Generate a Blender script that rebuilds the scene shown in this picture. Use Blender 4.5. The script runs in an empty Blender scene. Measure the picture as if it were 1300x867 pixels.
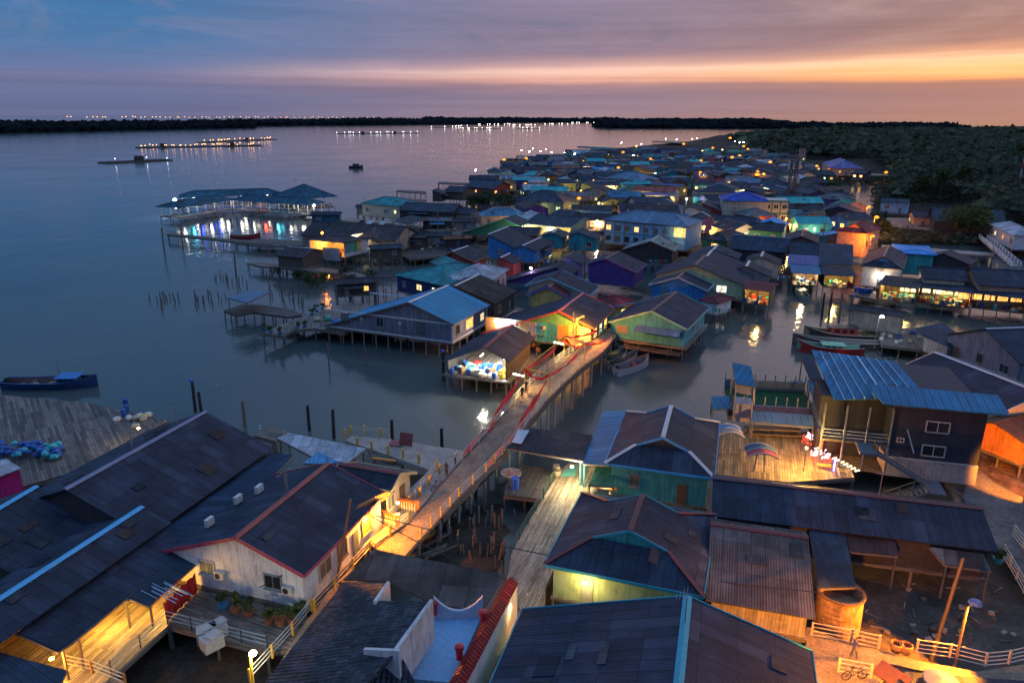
import bpy, math, random
from mathutils import Vector, Matrix
rnd = random.Random(11)
SC = bpy.context.scene
COL = SC.collection
# ---------------------------------------------------------------- camera
FPX, CAMZ = 930.0, 36.0
PITCH = math.atan(285.5/FPX); ROLL = math.radians(0.22)
CM = Matrix.Rotation(math.pi/2-PITCH, 3, 'X') @ Matrix.Rotation(ROLL, 3, 'Z')
cd = bpy.data.cameras.new('camera'); cam = bpy.data.objects.new('camera', cd); COL.objects.link(cam)
cam.matrix_world = Matrix.Translation((0, 0, CAMZ)) @ CM.to_4x4()
cd.sensor_width = 36; cd.lens = FPX/1300*36; cd.clip_start = .5; cd.clip_end = 60000
SC.camera = cam

def P(px, py, z=0.0):
    """survey point: ground position of a sighting at height z"""
    d = CM @ Vector(((px-650)/FPX, -(py-433.5)/FPX, -1))
    t = (z-CAMZ)/d.z
    return Vector((d.x*t, d.y*t, z))

# ---------------------------------------------------------------- materials
def s2l(r, g, b):
    f = lambda c: c/12.92 if c <= .04045 else ((c+.055)/1.055)**2.4
    return (f(r/255), f(g/255), f(b/255), 1)
class NT:
    def __init__(s, name, world=False):
        s.m = bpy.data.worlds.new(name) if world else bpy.data.materials.new(name)
        s.m.use_nodes = True; s.t = s.m.node_tree; s.t.nodes.clear()
    def n(s, typ, ins=None, **kw):
        nd = s.t.nodes.new(typ)
        for k, v in kw.items(): setattr(nd, k, v)
        for k, v in (ins or {}).items():
            sk = nd.inputs[k]
            if hasattr(v, 'is_output') or isinstance(v, bpy.types.NodeSocket): s.t.links.new(v, sk)
            else: sk.default_value = v
        return nd
    def math(s, op, a, b=0.0, c=None):
        d = {0: a, 1: b}
        if c is not None: d[2] = c
        return s.n('ShaderNodeMath', d, operation=op).outputs[0]
    def mix(s, f, a, b, mode='MIX'):
        nd = s.n('ShaderNodeMix', None, data_type='RGBA', blend_type=mode)
        for k, v in ((0, f), (6, a), (7, b)):
            if isinstance(v, bpy.types.NodeSocket): s.t.links.new(v, nd.inputs[k])
            else: nd.inputs[k].default_value = v
        return nd.outputs[2]
    def ramp(s, f, stops, interp='LINEAR'):
        nd = s.n('ShaderNodeValToRGB', {0: f}); cr = nd.color_ramp; cr.interpolation = interp
        while len(cr.elements) < len(stops): cr.elements.new(.5)
        for e, (p, c) in zip(cr.elements, sorted(stops, key=lambda q: q[0])):
            e.position = p; e.color = c if len(c) == 4 else (*c, 1)
        return nd.outputs[0]
    def out(s, sh):
        o = s.n('ShaderNodeOutputMaterial'); s.t.links.new(sh, o.inputs[0]); return s.m
def c4(c, k=1.0): return (c[0]*k, c[1]*k, c[2]*k, 1)
_mc = {}
def cached(fn):
    def g(*a, **k):
        key = (fn.__name__, a, tuple(sorted(k.items())))
        if key not in _mc: _mc[key] = fn(*a, **k)
        return _mc[key]
    return g
@cached
def roofmat(c, sheet=(.95, 2.3), corr=.19, var=.16, rough=.75, amp=.0075, stain=.45, metal=0.0):
    t = NT('roofing'); uv = t.n('ShaderNodeUVMap').outputs[0]
    br = t.n('ShaderNodeTexBrick', {'Vector': uv, 'Color1': c4(c, 1-var), 'Color2': c4(c, 1+var), 'Mortar': c4(c, .38),
             'Scale': 1.0, 'Mortar Size': .024, 'Mortar Smooth': .3, 'Brick Width': sheet[0], 'Row Height': sheet[1], 'Bias': 0.0}, offset=.0, squash=1)
    ob = t.n('ShaderNodeTexCoord').outputs['Object']
    n1 = t.n('ShaderNodeTexNoise', {'Vector': ob, 'Scale': .35, 'Detail': 6.0, 'Roughness': .65}).outputs[0]
    mp = t.n('ShaderNodeMapping', {'Vector': uv, 'Scale': (2.2, .22, 1)}).outputs[0]
    n2 = t.n('ShaderNodeTexNoise', {'Vector': mp, 'Scale': 1.3, 'Detail': 5.0, 'Roughness': .7}).outputs[0]
    f1 = t.ramp(n1, [(.28, (1-stain*1.2,)*3), (.5, (1, 1, 1)), (.72, (1+stain*1.5,)*3)])
    f2 = t.ramp(n2, [(.3, (.72,)*3), (.5, (1, 1, 1)), (.72, (1.3, 1.25, 1.2))])
    col = t.mix(1.0, t.mix(1.0, br.outputs[0], f1, 'MULTIPLY'), f2, 'MULTIPLY')
    wn = t.n('ShaderNodeTexBrick', {'Vector': uv, 'Color1': (0, 0, 0, 1), 'Color2': (1, 1, 1, 1), 'Mortar': (.5, .5, .5, 1), 'Scale': 1.0, 'Mortar Size': .0, 'Brick Width': sheet[0]*1.0, 'Row Height': sheet[1], 'Bias': 0.0}, offset=.0, squash=1).outputs[0]
    col = t.mix(t.ramp(wn, [(.86, (0, 0, 0)), (.9, (.5,)*3)]), col, c4([q*1.6+.012 for q in c]))
    mp3 = t.n('ShaderNodeMapping', {'Vector': uv, 'Scale': (3.1, .13, 1), 'Location': (5, 2, 0)}).outputs[0]
    n4 = t.n('ShaderNodeTexNoise', {'Vector': mp3, 'Scale': 1.0, 'Detail': 6.0, 'Roughness': .75}).outputs[0]
    col = t.mix(t.ramp(n4, [(.58, (0, 0, 0)), (.72, (.25,)*3)]), col, (.05+c[0]*.5, .028+c[1]*.4, .02+c[2]*.3, 1))
    n3 = t.n('ShaderNodeTexNoise', {'Vector': ob, 'Scale': 1.7, 'Detail': 8.0, 'Roughness': .8}).outputs[0]
    col = t.mix(t.ramp(n3, [(.66, (0, 0, 0)), (.72, (.7,)*3)]), col, c4([q*1.7+.03 for q in c]))
    sx = t.n('ShaderNodeSeparateXYZ', {0: uv}).outputs[0]
    w = t.math('SINE', t.math('MULTIPLY', sx, 2*math.pi/corr))
    h = t.math('ADD', t.math('MULTIPLY', w, amp), t.math('MULTIPLY', br.outputs[1], -.05))
    bp = t.n('ShaderNodeBump', {'Height': h, 'Strength': .8, 'Distance': 1.0}).outputs[0]
    rg = t.math('ADD', t.math('MULTIPLY', n1, .3), rough-.15)
    return t.out(t.n('ShaderNodeBsdfPrincipled', {'Base Color': col, 'Roughness': rg, 'Normal': bp, 'Metallic': metal, 'Specular IOR Level': .22}).outputs[0])
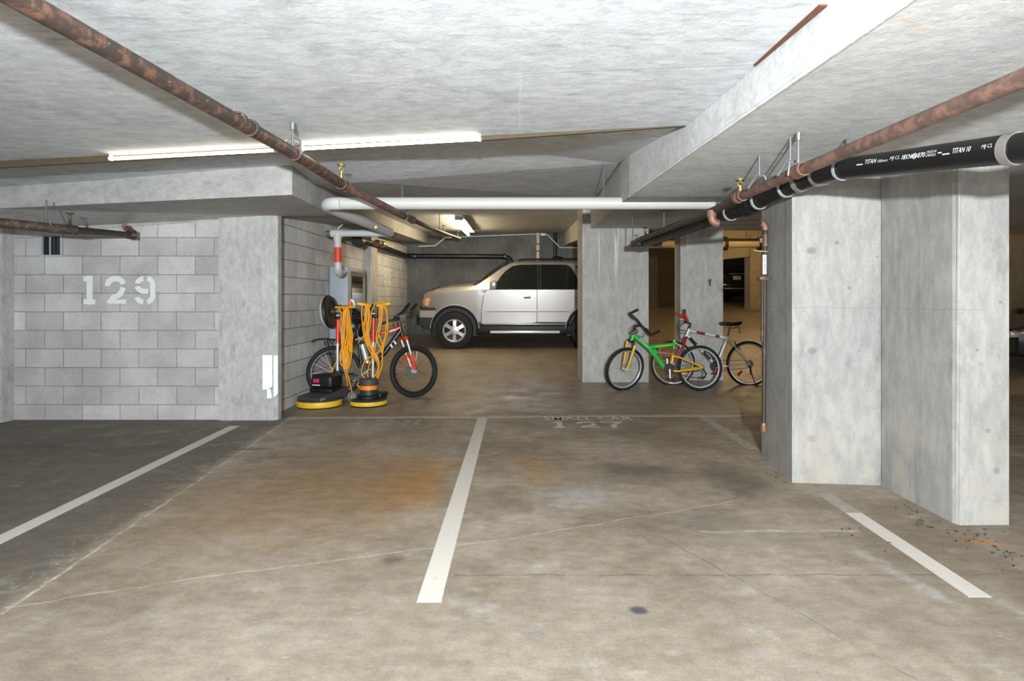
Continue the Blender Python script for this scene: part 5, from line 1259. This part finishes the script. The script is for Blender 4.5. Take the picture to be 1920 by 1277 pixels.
r3.tubes([([(600, 550, -.03), (635, 505, -.05), (655, 480, -.05)], .006, False), ([(605, 490, -.05), (660, 530, -.04), (672, 520, -.04)], .006, False), ([(640, 510, -.05), (600, 500, -.05)], .006, False)], 'green_strap', plain('pale_green_strap', (.25, .55, .25), .5), n=6)

# ------------------------------------------------------------------ floor machines
Z1 = lambda x, y, d: P(540 + x/4.91, 530 + y/4.91, d)
def cord(parent, paths, r=.0075):
    m = MB()
    for pts in paths: m.tube(spline(pts, 5), r, 7)
    return m.build('power_cord', ORANGEC, parent, world=True)

# left: black burnisher
c0 = Vector((-2.505, 7.27, 0)); R0 = .272; yw = R(-24)
t = thing('floor_polisher', 'larger black floor polisher with yellow skirt, nearest the block wall', 'floor polisher', c0, yw)
m = MB(); m.lathe([(0, 0), (R0*.92, 0), (R0*.95, .02), (0, .02)], (0, 0, 0), (0, 0, 1), 40); m.build('pad', RUBBER, t)
m = MB(); m.lathe([(R0*.90, .018), (R0*.985, .015), (R0, .025), (R0, .070), (R0*.98, .082), (R0*.90, .080)], (0, 0, 0), (0, 0, 1), 48); m.build('skirt', YEL_BUMP, t)
m = MB(); m.lathe([(R0*.985, .079), (R0*.92, .092), (R0*.5, .115), (0, .12)], (0, 0, 0), (0, 0, 1), 40); m.build('deck', DARK_PL, t)
m = MB(); f = lambda u, v, h: Vector((u, v, h))
vs = [(-.165, -.20, .085), (.165, -.20, .085), (.165, .36, .085), (-.165, .36, .085), (-.165, -.20, .135), (.165, -.20, .135), (.145, .34, .205), (-.145, .34, .205)]
m.add(vs, [(0,3,2,1),(4,5,6,7),(0,1,5,4),(1,2,6,5),(2,3,7,6),(3,0,4,7)]); hs = m.build('housing', DARK_PL, t, smooth=False)
marks(lambda u, v: Vector((.1665, -.17 + u*.09, .095 + v*.028)), 'housing_badge', GREY_L, hs, 4, world=False)
mm = Matrix.Translation((0, .10, 0)) @ Matrix.Rotation(R(10), 4, 'Z')
m = MB(); m.rbox((-.16, -.11, .165), (.16, .19, .215), .02, mm); m.build('motor_base', BLACK_PL, t)
m = MB(); m.rbox((-.15, -.10, .21), (.15, .18, .385), .045, mm, 3); mt = m.build('motor_cover', BLACK_PL, t)
m = MB(); m.rbox((-.105, -.104, .285), (-.02, -.098, .335), .002, mm); m.build('badge', MAGENTA, mt)
m = MB(); m.rbox((-.115, -.104, .25), (-.01, -.098, .262), .002, mm); m.build('badge_strip', WHITE_L, mt)
for s_ in (-1, 1):
    m = MB(); m.cyl((s_*.19, .36, .075), (s_*.22, .36, .075), .072, n=24); wl = m.build('wheel', plain('grey_wheel', (.22, .20, .18), .6), t)
    m = MB(); m.cyl((s_*.215, .36, .075), (s_*.228, .36, .075), .04, n=20); m.build('wheel_cap', ALLOY, wl)
m = MB(); m.cyl((-.2, .36, .075), (.2, .36, .075), .012, n=10); m.build('axle', STEEL, t)
wp_ = Vector(Z1(455, 835, 7.52)); wt_ = Vector(Z1(461, 340, 7.55)); mid = Z1(457, 560, 7.53)
m = MB(); m.cyl(wp_ - Vector((0, 0, .12)), mid, .0195, n=16); po = m.build('pole', CHROME, t, world=True)
m = MB(); m.cyl(mid, wt_, .024, n=16); m.build('pole_sleeve', RED_H, po, world=True)
m = MB(); a = Z1(455, 832, 7.52); m.rbox(a - Vector((.05, .05, .03)), a + Vector((.05, .05, .03)), .01); m.build('pole_clamp', BLACK_PL, t, world=True)
m = MB(); m.rbox(Z1(428, 330, 7.50), Z1(480, 205, 7.50) + Vector((0, .10, 0)), .012); sw = m.build('switch_box', BLACK_PL, t, world=True)
m = MB(); m.box(Z1(446, 306, 7.496), Z1(474, 296, 7.496) + Vector((0, .004, 0))); m.build('switch_label', WHITE_L, sw, world=True)
marks(lambda u, v: Z1(440 + 34*u, 272 - 18*v, 7.496), 'switch_marks', GREY_L, sw, 3)
m = MB(); hl_, hr_ = Z1(440, 228, 7.50), Z1(608, 224, 7.34); m.cyl(hl_, hr_, .017, n=14); m.build('handle', YEL_H, t, world=True)
rnd = random.Random(3); paths = []
top = Z1(530, 222, 7.40)
for i in range(9):
    w1, w2 = rnd.uniform(10, 45), rnd.uniform(10, 60); yb = rnd.uniform(720, 835); d = 7.36 + rnd.uniform(-.03, .03); x0 = 530 + rnd.uniform(-22, 22); xb = 505 + rnd.uniform(-15, 45)
    paths.append([Z1(x0, 218, d), Z1(x0 - w1*.5, 300, d - .02), Z1(x0 - w1, 480, d - .02), Z1(xb - w1*.7, 660, d), Z1(xb, yb, d), Z1(xb + w2*.6, 690, d + .02), Z1(x0 + w2*.8, 520, d + .02), Z1(x0 + w2*.3, 320, d + .03), Z1(x0 + 4, 220, d + .05)])
paths.append([Z1(475, 225, 7.36), Z1(490, 300, 7.34), Z1(478, 400, 7.34), Z1(500, 500, 7.35), Z1(545, 640, 7.36), Z1(540, 800, 7.38), Z1(565, 900, 7.4), Z1(588, 1000, 7.44), Z1(596, 1030, 7.48)])
paths.append([Z1(500, 760, 7.4), Z1(525, 820, 7.4), Z1(545, 900, 7.42), Z1(548, 950, 7.45)])
paths.append([Z1(450, 225, 7.42), Z1(480, 262, 7.36), Z1(520, 290, 7.34), Z1(550, 320, 7.35)])
paths.append([Z1(440, 735, 7.5), Z1(415, 800, 7.5), Z1(405, 840, 7.5)])
for x0 in (505, 515, 528, 541, 552): paths.append([Z1(x0, 245, 7.33), Z1(x0, 222, 7.32), Z1(x0 + 1, 210, 7.40), Z1(x0, 235, 7.46)])
cord(t, paths)

# right: small single-disc machine
c1 = Vector((-1.91, 7.33, 0)); R1 = .228
t = thing('floor_polisher', 'smaller floor polisher with orange band round its motor, left of the red fork', 'floor polisher', c1, R(-8))
m = MB(); m.lathe([(0, 0), (R1*.92, 0), (R1*.95, .022), (0, .022)], (0, 0, 0), (0, 0, 1), 40); m.build('pad', RUBBER, t)
m = MB(); m.lathe([(R1*.90, .02), (R1*.985, .018), (R1, .028), (R1, .058), (R1*.98, .066), (R1*.90, .064)], (0, 0, 0), (0, 0, 1), 48); m.build('skirt', YEL_BUMP, t)
m = MB(); m.lathe([(R1*.985, .064), (R1*.9, .075), (0, .09)], (0, 0, 0), (0, 0, 1), 40); m.build('deck', DARK_PL, t)
m = MB(); m.lathe([(0, .075), (.135, .075), (.14, .085), (.14, .12), (.125, .135), (0, .135)], (0, 0, 0), (0, 0, 1), 36); m.rbox((-.08, .0, .08), (.16, .25, .14), .02); m.build('motor_base', BLACK_PL, t)
m = MB(); m.cyl((0, 0, .13), (0, 0, .205), .108, n=36); m.build('motor', DKGREEN, t)
m = MB(); m.cyl((0, 0, .200), (0, 0, .252), .111, n=36); m.build('motor_band', ORANGE_BAND, t)
m = MB(); m.lathe([(.109, .250), (.116, .255), (.116, .318), (.105, .335), (0, .340)], (0, 0, 0), (0, 0, 1), 36); m.build('motor_cap', DARK_PL, t)
for s_ in (-1, 1):
    m = MB(); m.cyl((s_*.09, .26, .06), (s_*.115, .26, .06), .055, n=20); m.build('wheel', BLACK_PL, t)
a, mid, b = Z1(779, 905, 7.50), Z1(784, 545, 7.52), Z1(789, 325, 7.54)
m = MB(); m.cyl(a - Vector((0, 0, .22)), mid, .0185, n=16); po = m.build('pole', CHROME, t, world=True)
m = MB(); m.cyl(mid, b, .0235, n=16); m.build('pole_sleeve', RED_H, po, world=True)
m = MB(); q = Z1(779, 880, 7.47); m.rbox(q - Vector((.02, .02, .015)), q + Vector((.02, .02, .015)), .004); m.build('cable_gland', WHITE_L, t, world=True)
m = MB(); m.tube([Z1(835, 950, 7.5), Z1(858, 1000, 7.52)], .008, 8); m.build('lever', STEEL, t, world=True)
m = MB(); m.rbox(Z1(755, 325, 7.48), Z1(825, 200, 7.48) + Vector((0, .10, 0)), .014); sw = m.build('switch_box', BLACK_PL, t, world=True)
m = MB(); m.box(Z1(768, 290, 7.476), Z1(800, 280, 7.476) + Vector((0, .004, 0))); m.build('switch_label', WHITE_L, sw, world=True)
marks(lambda u, v: Z1(772 + 32*u, 250 - 20*v, 7.476), 'switch_marks', GREY_L, sw, 3)
for xa_, ya_, xb_, yb_ in ((636, 192, 765, 212), (815, 212, 940, 192)):
    m = MB(); m.cyl(Z1(xa_, ya_, 7.42), Z1(xb_, yb_, 7.47), .021, n=14); m.build('handle', YEL_H, t, world=True)
paths = []
def W(lst, d): return [Z1(x, y, d + .012*math.sin(i*1.7)) for i, (x, y) in enumerate(lst)]
paths += [W([(690, 205), (678, 260), (682, 350), (700, 480), (760, 600), (828, 690), (832, 790), (790, 870), (720, 900), (655, 918), (640, 945), (668, 972)], 7.33),
          W([(735, 190), (715, 300), (705, 440), (735, 590), (780, 680), (738, 790), (738, 885)], 7.36),
          W([(742, 190), (750, 300), (738, 430), (762, 560), (805, 660), (838, 760), (812, 905)], 7.35),
          W([(730, 195), (722, 300), (728, 440), (748, 560), (790, 640)], 7.35),
          W([(838, 180), (800, 200), (768, 280), (760, 380), (735, 480), (742, 580)], 7.35),
          W([(845, 178), (880, 190), (912, 270), (905, 400), (880, 540), (830, 640), (720, 710), (682, 790), (684, 850), (718, 885)], 7.34),
          W([(860, 195), (900, 250), (916, 330), (918, 440), (885, 560), (868, 680), (865, 760), (838, 850), (818, 905)], 7.36),
          W([(850, 190), (856, 300), (830, 420), (812, 520), (860, 620), (872, 700)], 7.36),
          W([(842, 190), (838, 300), (850, 400), (835, 470), (868, 560), (872, 640)], 7.35),
          W([(865, 200), (868, 300), (842, 450), (808, 560), (800, 680), (840, 780)], 7.37),
          W([(715, 195), (708, 330), (690, 420), (720, 560), (775, 670)], 7.36),
          W([(728, 195), (740, 330), (720, 480), (770, 620), (828, 720)], 7.35)]
for x0 in (712, 722, 732, 742, 842, 852, 862): paths.append([Z1(x0, 240, 7.38), Z1(x0, 200, 7.37), Z1(x0 + 1, 184, 7.43), Z1(x0, 220, 7.47)])
cord(t, paths)

# round brush disc hanging by the left handle
q = P(618.5, 585, 7.72)
t = thing('pad_driver', 'round black pad driver disc hanging upright behind the left polisher handle', 'brush', q)
ax = Vector((.985, -.10, .12)).normalized(); Rb = .22
m = MB(); m.lathe([(0, .028), (Rb*.25, .028), (Rb*.30, .018), (Rb*.7, .016), (Rb*.75, .022), (Rb*.97, .018), (Rb, 0), (Rb*.97, -.016), (0, -.016)], (0, 0, 0), ax, 44); m.build('disc', BLACK_PL, t)
m = MB(); m.lathe([(Rb*.94, -.014), (Rb*.98, -.03), (Rb*.94, -.05), (0, -.05)], (0, 0, 0), ax, 44); m.build('bristles', plain('grey_bristles', (.42, .42, .41), .8, 0, .3, 60), t)
m = MB(); m.cyl(ax*.025, ax*.06, .022, n=12); m.build('clutch_plate', BRASS, t)
m = MB(); m.cyl(ax*.02, ax*.28, .010, n=10); m.build('mount_pin', STEEL, t)
# small orange and white bottle on the left handle
q = P(660, 567, 7.42)
t = thing('spray_bottle', 'small white and orange spray bottle behind the left polisher handle', 'bottle', q)
m = MB(); m.cyl((-.022, 0, -.075), (-.022, 0, .035), .018, n=12); m.build('bottle', plain('orange_bottle', (.85, .15, .04), .4), t)
m = MB(); m.tube([(-.01, 0, .03), (.012, 0, .02), (.035, 0, -.04)], [.018, .016, .010], 10); m.build('spray_head', WHITE_L, t)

——————————

■ **Given instruction**
Extract exactly and only the span of lines that begins at the line containing "Continue the Blender" and ends at the line containing "return m.build('power_cord', ORANGEC, parent, world=True)".

■ **Result of the exercise**
Continue the Blender Python script for this scene: part 5, from line 1259. This part finishes the script. The script is for Blender 4.5. Take the picture to be 1920 by 1277 pixels.
r3.tubes([([(600, 550, -.03), (635, 505, -.05), (655, 480, -.05)], .006, False), ([(605, 490, -.05), (660, 530, -.04), (672, 520, -.04)], .006, False), ([(640, 510, -.05), (600, 500, -.05)], .006, False)], 'green_strap', plain('pale_green_strap', (.25, .55, .25), .5), n=6)

# ------------------------------------------------------------------ floor machines
Z1 = lambda x, y, d: P(540 + x/4.91, 530 + y/4.91, d)
def cord(parent, paths, r=.0075):
    m = MB()
    for pts in paths: m.tube(spline(pts, 5), r, 7)
    return m.build('power_cord', ORANGEC, parent, world=True)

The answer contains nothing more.